======== RAW DATA

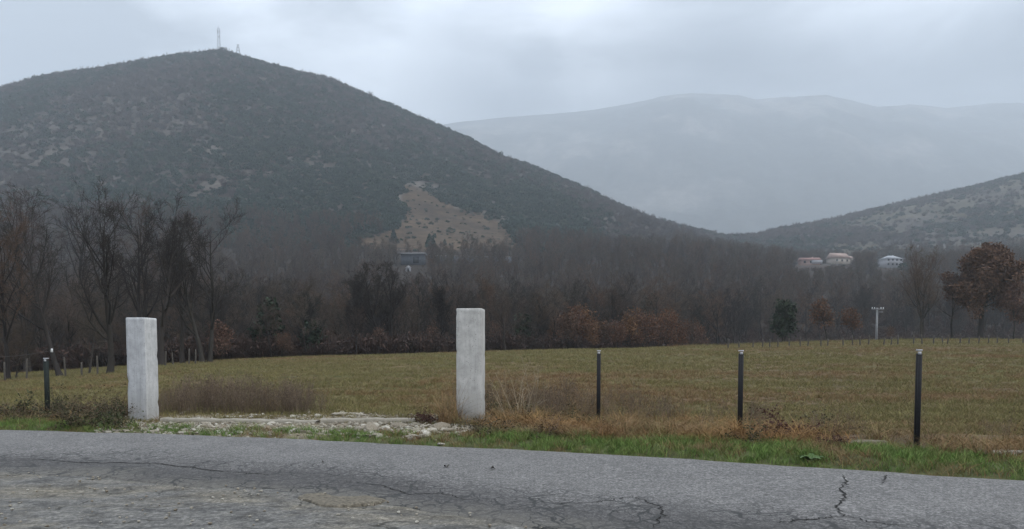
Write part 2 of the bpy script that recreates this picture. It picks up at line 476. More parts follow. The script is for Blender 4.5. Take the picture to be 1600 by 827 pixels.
class MB:
    """collects shapes into one mesh"""
    def __init__(s):
        s.v = []; s.f = []; s.n = 0
    def add(s, v, *fs):
        v = np.asarray(v, float).reshape(-1, 3)
        for f in fs:
            s.f.append(np.asarray(f, int) + s.n)
        s.v.append(v); s.n += len(v)
    def box(s, c, d, rz=0.0, taper=1.0, bev=0.0):
        x, y, z = d[0] / 2, d[1] / 2, d[2] / 2
        if bev <= 0:
            v = np.array([[-x, -y, -z], [x, -y, -z], [x, y, -z], [-x, y, -z], [-x, -y, z], [x, -y, z], [x, y, z], [-x, y, z]])
            v[4:, :2] *= taper
            f = [[0, 3, 2, 1], [4, 5, 6, 7], [0, 1, 5, 4], [1, 2, 6, 5], [2, 3, 7, 6], [3, 0, 4, 7]]
            fs = [f]
        else:
            b = bev
            ring = lambda ix, iy, zz: [[-ix, -iy + b, zz], [-ix + b, -iy, zz], [ix - b, -iy, zz], [ix, -iy + b, zz], [ix, iy - b, zz], [ix - b, iy, zz], [-ix + b, iy, zz], [-ix, iy - b, zz]]
            v = np.array(ring(x - b, y - b, -z) + ring(x, y, -z + b) + ring(x, y, z - b) + ring(x - b, y - b, z))
            q = [[r * 8 + k, r * 8 + (k + 1) % 8, r * 8 + 8 + (k + 1) % 8, r * 8 + 8 + k] for r in range(3) for k in range(8)]
            caps = [[0, 7, 2, 1], [7, 6, 3, 2], [6, 5, 4, 3], [24, 25, 26, 31], [31, 26, 27, 30], [30, 27, 28, 29]]
            fs = [q, caps]
        ca, sa = math.cos(rz), math.sin(rz)
        v = np.stack([v[:, 0] * ca - v[:, 1] * sa, v[:, 0] * sa + v[:, 1] * ca, v[:, 2]], 1) + np.asarray(c, float)
        s.add(v, *fs)
    def bar(s, a, b, r, sides=6, r2=None):
        a = np.asarray(a, float); b = np.asarray(b, float)
        P = np.stack([a, b])[None]
        v, q = tubes(P, np.array([[r, r if r2 is None else r2]]), sides)
        caps = [list(range(sides))[::-1], [sides + k for k in range(sides)]]
        s.add(v, q, [[0, k + 1, k] for k in range(1, sides - 1)], [[sides, sides + k, sides + k + 1] for k in range(1, sides - 1)])
    def mesh(s, name, mats, smooth=False):
        return mesh_from(name, np.concatenate(s.v), s.f, mats, smooth=smooth)
    def build(s, name, mats, parent=None, smooth=False, **kw):
        return link(name, s.mesh(name, mats, smooth), parent, **kw)

def tubes(P, R, sides):
    """P (B,n,3) polylines, R (B,n) radii -> verts, quads"""
    B, n, _ = P.shape
    T = np.empty_like(P)
    T[:, 1:-1] = P[:, 2:] - P[:, :-2]
    T[:, 0] = P[:, 1] - P[:, 0]
    T[:, -1] = P[:, -1] - P[:, -2]
    T /= np.linalg.norm(T, axis=2, keepdims=True) + 1e-9
    mt = T.mean(1)
    ref = np.where((np.abs(mt[:, 2]) > 0.7)[:, None], np.array([1.0, 0, 0]), np.array([0, 0, 1.0]))[:, None, :]
    U = np.cross(T, ref); U /= np.linalg.norm(U, axis=2, keepdims=True) + 1e-9
    V = np.cross(T, U)
    a = np.arange(sides) * 2 * math.pi / sides
    ring = U[:, :, None, :] * np.cos(a)[:, None] + V[:, :, None, :] * np.sin(a)[:, None]
    v = P[:, :, None, :] + ring * R[:, :, None, None]
    idx = np.arange(B * n * sides).reshape(B, n, sides)
    k2 = np.roll(np.arange(sides), -1)
    q = np.stack([idx[:, :-1], idx[:, :-1][:, :, k2], idx[:, 1:][:, :, k2], idx[:, 1:]], -1)
    return v.reshape(-1, 3), q.reshape(-1, 4)
def leaf_quads(P, size, rng, aspect=1.6, up=0.0):
    n = len(P)
    a = rng.normal(size=(n, 3)); a[:, 2] += up
    a /= np.linalg.norm(a, axis=1, keepdims=True)
    b = np.cross(a, rng.normal(size=(n, 3))); b /= np.linalg.norm(b, axis=1, keepdims=True) + 1e-9
    s = size * rng.uniform(0.6, 1.4, (n, 1))
    c = np.cross(a, b) * s * 0.18
    v = np.stack([P - a * s * aspect * 0.5, P + b * s * 0.5 + c, P + a * s * aspect * 0.5, P - b * s * 0.5 + c], 1)
    return v.reshape(-1, 3), np.arange(n * 4).reshape(n, 4)

# ------------------------------------------------------------------ the lie of the land
cr_px = [-900, -400, 0, 200, 350, 500, 700, 850, 1000, 1150, 1300, 1450, 1600, 2100, 2600]
cr_py = [604, 600, 591, 577, 567, 560, 554, 549, 546, 541, 535, 532, 532, 535, 540]
cr_Y = [44, 45, 48, 50, 53, 58, 62, 65, 70, 76, 86, 92, 94, 96, 96]
CS, CE = ray(cr_px, cr_py)
rd_px = [-1200, -700, -300, 0, 60, 130, 200, 260, 320, 345, 400, 470, 530, 600, 660, 715, 780, 850, 910, 970, 1050, 1130, 1180, 1230, 1300, 1400, 1500, 1600, 1750, 2000, 2600]
rd_py = [330, 250, 185, 139, 122, 110, 100, 91, 83, 80, 94, 114, 131, 161, 186, 211, 246, 271, 293, 321, 351, 371, 369, 357, 344, 322, 299, 273, 235, 190, 160]
rd_Y = [800, 820, 850, 870, 880, 890, 895, 900, 900, 900, 895, 890, 885, 875, 865, 855, 845, 835, 830, 830, 830, 850, 880, 920, 950, 970, 990, 1000, 1010, 1020, 1020]
RS, RE = ray(rd_px, rd_py)
ft_px = [-1200, 0, 300, 600, 800, 1000, 1130, 1250, 1400, 1600, 2600]
ft_py = [395, 395, 396, 398, 400, 404, 408, 420, 424, 420, 415]
FS, FE = ray(ft_px, ft_py)
fs_px, fs_py = [0, 200, 400, 600, 800, 1000, 1200, 1400, 1600], [674, 678, 686, 695, 705, 716, 728, 741, 754]
_sx, _sz = ray(fs_px, fs_py)
_y = -EYE / _sz
RX = np.concatenate([[-70, -30], _sx * _y, [12, 30]])
RYv = np.concatenate([[_y[0] + 7.5, _y[0] + 2.8], _y, [_y[-1] - 3.0, _y[-1] - 11]])
def road_far(x):
    return np.interp(x, RX, RYv)
ns_px, ns_py = [0, 110, 240, 350, 450, 600, 700, 850, 1000], [740, 745, 757, 765, 771, 790, 803, 827, 850]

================

Write out each line of the data exactly; the images should be left out.

[SOLUTION TO THIS EXERCISE]:
Write part 2 of the bpy script that recreates this picture. It picks up at line 476. More parts follow. The script is for Blender 4.5. Take the picture to be 1600 by 827 pixels.
class MB:
    """collects shapes into one mesh"""
    def __init__(s):
        s.v = []; s.f = []; s.n = 0
    def add(s, v, *fs):
        v = np.asarray(v, float).reshape(-1, 3)
        for f in fs:
            s.f.append(np.asarray(f, int) + s.n)
        s.v.append(v); s.n += len(v)
    def box(s, c, d, rz=0.0, taper=1.0, bev=0.0):
        x, y, z = d[0] / 2, d[1] / 2, d[2] / 2
        if bev <= 0:
            v = np.array([[-x, -y, -z], [x, -y, -z], [x, y, -z], [-x, y, -z], [-x, -y, z], [x, -y, z], [x, y, z], [-x, y, z]])
            v[4:, :2] *= taper
            f = [[0, 3, 2, 1], [4, 5, 6, 7], [0, 1, 5, 4], [1, 2, 6, 5], [2, 3, 7, 6], [3, 0, 4, 7]]
            fs = [f]
        else:
            b = bev
            ring = lambda ix, iy, zz: [[-ix, -iy + b, zz], [-ix + b, -iy, zz], [ix - b, -iy, zz], [ix, -iy + b, zz], [ix, iy - b, zz], [ix - b, iy, zz], [-ix + b, iy, zz], [-ix, iy - b, zz]]
            v = np.array(ring(x - b, y - b, -z) + ring(x, y, -z + b) + ring(x, y, z - b) + ring(x - b, y - b, z))
            q = [[r * 8 + k, r * 8 + (k + 1) % 8, r * 8 + 8 + (k + 1) % 8, r * 8 + 8 + k] for r in range(3) for k in range(8)]
            caps = [[0, 7, 2, 1], [7, 6, 3, 2], [6, 5, 4, 3], [24, 25, 26, 31], [31, 26, 27, 30], [30, 27, 28, 29]]
            fs = [q, caps]
        ca, sa = math.cos(rz), math.sin(rz)
        v = np.stack([v[:, 0] * ca - v[:, 1] * sa, v[:, 0] * sa + v[:, 1] * ca, v[:, 2]], 1) + np.asarray(c, float)
        s.add(v, *fs)
    def bar(s, a, b, r, sides=6, r2=None):
        a = np.asarray(a, float); b = np.asarray(b, float)
        P = np.stack([a, b])[None]
        v, q = tubes(P, np.array([[r, r if r2 is None else r2]]), sides)
        caps = [list(range(sides))[::-1], [sides + k for k in range(sides)]]
        s.add(v, q, [[0, k + 1, k] for k in range(1, sides - 1)], [[sides, sides + k, sides + k + 1] for k in range(1, sides - 1)])
    def mesh(s, name, mats, smooth=False):
        return mesh_from(name, np.concatenate(s.v), s.f, mats, smooth=smooth)
    def build(s, name, mats, parent=None, smooth=False, **kw):
        return link(name, s.mesh(name, mats, smooth), parent, **kw)

def tubes(P, R, sides):
    """P (B,n,3) polylines, R (B,n) radii -> verts, quads"""
    B, n, _ = P.shape
    T = np.empty_like(P)
    T[:, 1:-1] = P[:, 2:] - P[:, :-2]
    T[:, 0] = P[:, 1] - P[:, 0]
    T[:, -1] = P[:, -1] - P[:, -2]
    T /= np.linalg.norm(T, axis=2, keepdims=True) + 1e-9
    mt = T.mean(1)
    ref = np.where((np.abs(mt[:, 2]) > 0.7)[:, None], np.array([1.0, 0, 0]), np.array([0, 0, 1.0]))[:, None, :]
    U = np.cross(T, ref); U /= np.linalg.norm(U, axis=2, keepdims=True) + 1e-9
    V = np.cross(T, U)
    a = np.arange(sides) * 2 * math.pi / sides
    ring = U[:, :, None, :] * np.cos(a)[:, None] + V[:, :, None, :] * np.sin(a)[:, None]
    v = P[:, :, None, :] + ring * R[:, :, None, None]
    idx = np.arange(B * n * sides).reshape(B, n, sides)
    k2 = np.roll(np.arange(sides), -1)
    q = np.stack([idx[:, :-1], idx[:, :-1][:, :, k2], idx[:, 1:][:, :, k2], idx[:, 1:]], -1)
    return v.reshape(-1, 3), q.reshape(-1, 4)
def leaf_quads(P, size, rng, aspect=1.6, up=0.0):
    n = len(P)
    a = rng.normal(size=(n, 3)); a[:, 2] += up
    a /= np.linalg.norm(a, axis=1, keepdims=True)
    b = np.cross(a, rng.normal(size=(n, 3))); b /= np.linalg.norm(b, axis=1, keepdims=True) + 1e-9
    s = size * rng.uniform(0.6, 1.4, (n, 1))
    c = np.cross(a, b) * s * 0.18
    v = np.stack([P - a * s * aspect * 0.5, P + b * s * 0.5 + c, P + a * s * aspect * 0.5, P - b * s * 0.5 + c], 1)
    return v.reshape(-1, 3), np.arange(n * 4).reshape(n, 4)

# ------------------------------------------------------------------ the lie of the land
cr_px = [-900, -400, 0, 200, 350, 500, 700, 850, 1000, 1150, 1300, 1450, 1600, 2100, 2600]
cr_py = [604, 600, 591, 577, 567, 560, 554, 549, 546, 541, 535, 532, 532, 535, 540]
cr_Y = [44, 45, 48, 50, 53, 58, 62, 65, 70, 76, 86, 92, 94, 96, 96]
CS, CE = ray(cr_px, cr_py)
rd_px = [-1200, -700, -300, 0, 60, 130, 200, 260, 320, 345, 400, 470, 530, 600, 660, 715, 780, 850, 910, 970, 1050, 1130, 1180, 1230, 1300, 1400, 1500, 1600, 1750, 2000, 2600]
rd_py = [330, 250, 185, 139, 122, 110, 100, 91, 83, 80, 94, 114, 131, 161, 186, 211, 246, 271, 293, 321, 351, 371, 369, 357, 344, 322, 299, 273, 235, 190, 160]
rd_Y = [800, 820, 850, 870, 880, 890, 895, 900, 900, 900, 895, 890, 885, 875, 865, 855, 845, 835, 830, 830, 830, 850, 880, 920, 950, 970, 990, 1000, 1010, 1020, 1020]
RS, RE = ray(rd_px, rd_py)
ft_px = [-1200, 0, 300, 600, 800, 1000, 1130, 1250, 1400, 1600, 2600]
ft_py = [395, 395, 396, 398, 400, 404, 408, 420, 424, 420, 415]
FS, FE = ray(ft_px, ft_py)
fs_px, fs_py = [0, 200, 400, 600, 800, 1000, 1200, 1400, 1600], [674, 678, 686, 695, 705, 716, 728, 741, 754]
_sx, _sz = ray(fs_px, fs_py)
_y = -EYE / _sz
RX = np.concatenate([[-70, -30], _sx * _y, [12, 30]])
RYv = np.concatenate([[_y[0] + 7.5, _y[0] + 2.8], _y, [_y[-1] - 3.0, _y[-1] - 11]])
def road_far(x):
    return np.interp(x, RX, RYv)
ns_px, ns_py = [0, 110, 240, 350, 450, 600, 700, 850, 1000], [740, 745, 757, 765, 771, 790, 803, 827, 850]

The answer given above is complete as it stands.